Without watching the video, I'd guess it's because it's missing the trace levels of radioactive content in the modern era when trace levels of radiation make a difference to sensitive equipment. Am I right? Or should I watch the video?
You got my subscription with the jet fuel joke😂
0:58 One more thing to put to your yearly mistakes video.
Plutonum
These gags keep getting better
It's called Scapa Flow, not Scarpa Bay
1:48 excellent deadpan delivery
You could say steel today is a steal. 😜
I was very confused until the Shrek analogy. Thank you for that!
i mean, germany wasnt really solely responsible for WW1, also, it was called the great war. how bad could it possibly have been?
Millions died
@@boxinabox6608 they followed “smarter” “noble” men into a wall of hot steel so the rich can get richer. All they had to do was aim at their officers. Fuck the troops, they serve in profit conflicts and shouldn’t be glorified
@@boxinabox6608 influenza >
@@hampshire2821 It doesn't make it any less of a tragedy
makes you wonder what else we've done before realizing we've fucked a lot of shit up on accident
Scapa Flow, not Scapa Bay!
i saw this video already but its so good i had to revisit it a couple months later
Ah yes when you know basically the entire story but still watch the video for the witty jokes.
2:55 he clearly underestimates my skill at procrastinating/staying awake at 3am
Congrats, you successfully talked about steel for a total of 2:28 before the inevitable everyone knew it was coming “Jet Fuel Can’t melt steel beams” joke.
Calling it Scarpa Bay really turns that bit of Cockney rhyming slang on its head.

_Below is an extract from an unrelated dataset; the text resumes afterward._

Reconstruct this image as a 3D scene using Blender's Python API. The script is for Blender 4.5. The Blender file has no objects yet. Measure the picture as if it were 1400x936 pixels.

From Scarpa Flow - go, to Scarpa Bay - stay.
Anyway, I’m in a rush, I need to Scarpa
4:05 computer ships
To be specific it is steel before July 16, 1945 (Trinity Test)
Finally found an excuse to use that "alien goes to the doctor" stock footage at 5:17, eh?
3:00 I heard somewhere (China Uncensored) that WWII sunken ships were 'harvested' from the sea floor despite them being protected as graves.